Farmers speak of one of their herd as a beast, though for the rest of us beast is a variant of animal. Chaucer, in his translation of Boethius, referred to man (homo in Latin) as ‘a reasonable beast’ — a rational animal. When the Oxford English Dictionary reached the letter B in 1887, it remarked: ‘In some parts of England, beast in the singular means spec “horse”, while the plural beasts, beastès, beass means “oxen”.’ I don’t know whether that is still true in those parts.

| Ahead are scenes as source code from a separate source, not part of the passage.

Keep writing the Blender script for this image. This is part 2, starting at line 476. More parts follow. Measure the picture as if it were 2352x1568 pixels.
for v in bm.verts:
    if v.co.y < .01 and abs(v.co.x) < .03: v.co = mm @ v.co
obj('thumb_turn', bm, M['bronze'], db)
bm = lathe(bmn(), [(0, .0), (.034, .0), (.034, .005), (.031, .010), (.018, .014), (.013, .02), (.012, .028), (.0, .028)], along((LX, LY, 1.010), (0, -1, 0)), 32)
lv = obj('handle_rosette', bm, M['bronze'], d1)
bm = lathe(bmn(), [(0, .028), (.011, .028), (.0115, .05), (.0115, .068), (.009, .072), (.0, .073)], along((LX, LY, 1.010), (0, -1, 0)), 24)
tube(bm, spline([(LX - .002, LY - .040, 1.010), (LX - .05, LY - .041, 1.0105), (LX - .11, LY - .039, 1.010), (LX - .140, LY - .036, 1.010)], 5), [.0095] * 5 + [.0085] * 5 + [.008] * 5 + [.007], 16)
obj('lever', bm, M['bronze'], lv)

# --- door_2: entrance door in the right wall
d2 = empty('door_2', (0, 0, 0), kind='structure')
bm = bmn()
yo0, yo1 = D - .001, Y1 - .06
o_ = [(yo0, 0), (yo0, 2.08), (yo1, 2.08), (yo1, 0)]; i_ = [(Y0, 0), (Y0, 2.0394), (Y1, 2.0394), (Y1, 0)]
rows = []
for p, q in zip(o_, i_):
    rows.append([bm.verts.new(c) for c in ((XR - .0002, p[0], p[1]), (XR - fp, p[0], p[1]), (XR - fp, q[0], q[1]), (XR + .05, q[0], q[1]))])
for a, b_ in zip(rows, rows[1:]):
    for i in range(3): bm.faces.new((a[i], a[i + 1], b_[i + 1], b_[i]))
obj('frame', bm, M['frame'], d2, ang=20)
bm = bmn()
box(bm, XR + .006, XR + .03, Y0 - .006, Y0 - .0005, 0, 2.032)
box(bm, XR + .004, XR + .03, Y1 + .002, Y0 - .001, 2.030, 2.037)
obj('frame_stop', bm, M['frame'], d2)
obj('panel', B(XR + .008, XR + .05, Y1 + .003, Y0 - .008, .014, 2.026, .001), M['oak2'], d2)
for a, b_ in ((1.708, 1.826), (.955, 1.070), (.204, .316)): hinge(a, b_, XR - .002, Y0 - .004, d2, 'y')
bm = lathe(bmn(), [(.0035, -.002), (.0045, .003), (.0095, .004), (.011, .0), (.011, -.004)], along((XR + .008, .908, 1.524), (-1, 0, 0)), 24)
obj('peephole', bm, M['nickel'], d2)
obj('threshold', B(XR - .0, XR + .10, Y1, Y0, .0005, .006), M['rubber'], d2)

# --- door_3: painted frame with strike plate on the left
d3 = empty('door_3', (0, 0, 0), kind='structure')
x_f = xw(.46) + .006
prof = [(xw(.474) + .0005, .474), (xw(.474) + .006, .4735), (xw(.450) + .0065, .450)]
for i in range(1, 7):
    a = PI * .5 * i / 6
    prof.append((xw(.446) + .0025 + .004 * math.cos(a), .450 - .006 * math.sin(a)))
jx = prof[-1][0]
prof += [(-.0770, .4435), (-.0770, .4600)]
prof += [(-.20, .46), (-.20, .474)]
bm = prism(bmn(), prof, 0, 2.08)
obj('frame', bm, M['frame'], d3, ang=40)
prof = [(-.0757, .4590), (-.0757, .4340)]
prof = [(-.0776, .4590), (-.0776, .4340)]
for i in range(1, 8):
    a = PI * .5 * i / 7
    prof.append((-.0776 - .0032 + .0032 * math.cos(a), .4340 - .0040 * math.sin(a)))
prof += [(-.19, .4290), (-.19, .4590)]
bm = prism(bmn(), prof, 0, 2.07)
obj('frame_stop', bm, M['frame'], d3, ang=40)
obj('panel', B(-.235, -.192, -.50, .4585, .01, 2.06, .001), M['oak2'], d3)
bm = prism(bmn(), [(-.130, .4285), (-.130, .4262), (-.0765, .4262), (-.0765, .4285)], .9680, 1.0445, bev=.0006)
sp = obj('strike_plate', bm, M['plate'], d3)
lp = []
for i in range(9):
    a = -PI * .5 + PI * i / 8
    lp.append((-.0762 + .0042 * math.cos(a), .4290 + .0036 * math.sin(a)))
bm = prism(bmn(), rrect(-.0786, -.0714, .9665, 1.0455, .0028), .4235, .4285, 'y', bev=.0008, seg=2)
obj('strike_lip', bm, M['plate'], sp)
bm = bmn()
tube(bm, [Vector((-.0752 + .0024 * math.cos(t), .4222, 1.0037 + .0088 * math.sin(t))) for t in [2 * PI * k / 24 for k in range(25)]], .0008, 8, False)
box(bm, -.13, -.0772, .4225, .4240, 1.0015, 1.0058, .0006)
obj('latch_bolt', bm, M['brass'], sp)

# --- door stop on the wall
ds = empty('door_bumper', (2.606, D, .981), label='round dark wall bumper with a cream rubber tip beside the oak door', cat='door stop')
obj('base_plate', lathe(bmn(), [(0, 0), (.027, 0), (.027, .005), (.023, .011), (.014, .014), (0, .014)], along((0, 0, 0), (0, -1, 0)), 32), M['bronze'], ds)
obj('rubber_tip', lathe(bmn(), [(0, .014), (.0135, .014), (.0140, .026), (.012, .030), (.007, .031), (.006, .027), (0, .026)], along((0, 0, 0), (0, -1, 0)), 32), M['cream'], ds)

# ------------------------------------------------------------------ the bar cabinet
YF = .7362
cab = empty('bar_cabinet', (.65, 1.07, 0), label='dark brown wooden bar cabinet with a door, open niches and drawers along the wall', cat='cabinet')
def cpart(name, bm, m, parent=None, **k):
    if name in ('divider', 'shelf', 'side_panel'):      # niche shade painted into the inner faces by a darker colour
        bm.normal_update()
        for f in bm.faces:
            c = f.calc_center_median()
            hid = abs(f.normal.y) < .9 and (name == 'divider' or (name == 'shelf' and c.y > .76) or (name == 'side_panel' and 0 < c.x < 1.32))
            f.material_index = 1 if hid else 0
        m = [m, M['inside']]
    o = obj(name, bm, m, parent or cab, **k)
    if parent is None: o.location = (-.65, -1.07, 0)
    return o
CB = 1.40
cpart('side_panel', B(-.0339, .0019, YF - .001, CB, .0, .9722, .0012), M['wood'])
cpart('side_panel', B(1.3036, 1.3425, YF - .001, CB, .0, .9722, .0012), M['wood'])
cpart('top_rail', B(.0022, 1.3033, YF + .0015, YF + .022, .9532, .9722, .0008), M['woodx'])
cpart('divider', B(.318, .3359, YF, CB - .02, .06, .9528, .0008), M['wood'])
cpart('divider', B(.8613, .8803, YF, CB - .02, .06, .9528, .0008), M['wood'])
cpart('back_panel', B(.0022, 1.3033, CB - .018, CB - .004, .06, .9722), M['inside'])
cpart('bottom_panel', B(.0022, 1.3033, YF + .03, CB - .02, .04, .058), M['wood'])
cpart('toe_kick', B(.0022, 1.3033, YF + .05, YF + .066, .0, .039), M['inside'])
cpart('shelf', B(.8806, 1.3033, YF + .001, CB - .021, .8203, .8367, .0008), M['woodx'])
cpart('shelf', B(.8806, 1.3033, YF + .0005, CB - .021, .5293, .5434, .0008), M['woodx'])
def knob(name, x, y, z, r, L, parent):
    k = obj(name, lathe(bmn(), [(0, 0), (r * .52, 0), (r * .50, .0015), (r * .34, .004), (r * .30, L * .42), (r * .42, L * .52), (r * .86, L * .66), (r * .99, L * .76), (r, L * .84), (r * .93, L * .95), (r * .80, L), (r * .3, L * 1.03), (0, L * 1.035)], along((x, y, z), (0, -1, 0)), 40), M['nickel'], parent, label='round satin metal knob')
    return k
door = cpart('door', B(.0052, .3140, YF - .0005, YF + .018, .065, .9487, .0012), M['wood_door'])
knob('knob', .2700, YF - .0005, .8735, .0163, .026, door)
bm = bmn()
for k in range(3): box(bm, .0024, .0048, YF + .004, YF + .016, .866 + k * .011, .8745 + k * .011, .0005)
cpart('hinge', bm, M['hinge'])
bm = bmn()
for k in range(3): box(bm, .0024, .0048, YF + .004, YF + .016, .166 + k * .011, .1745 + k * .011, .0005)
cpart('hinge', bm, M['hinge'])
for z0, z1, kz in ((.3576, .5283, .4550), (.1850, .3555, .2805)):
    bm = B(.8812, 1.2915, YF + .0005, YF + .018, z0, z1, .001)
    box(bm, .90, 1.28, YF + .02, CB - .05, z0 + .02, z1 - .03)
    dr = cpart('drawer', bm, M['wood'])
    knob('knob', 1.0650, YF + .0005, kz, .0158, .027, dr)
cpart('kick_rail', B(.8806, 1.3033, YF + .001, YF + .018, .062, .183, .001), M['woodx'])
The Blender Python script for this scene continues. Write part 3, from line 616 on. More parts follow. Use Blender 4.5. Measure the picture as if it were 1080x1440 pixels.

As for cattle, its history is so intertwined with chattels that the OED treats them as the same word. Cattle originated in the Latin adjective capitale, ‘capital’. So Karl Marx’s book might almost have been called Cattle. Though lawyers speak of a chattel, even they can’t refer to ‘a cattle’. If we do not want to specify sex, we all have to talk of ‘one of the cattle’.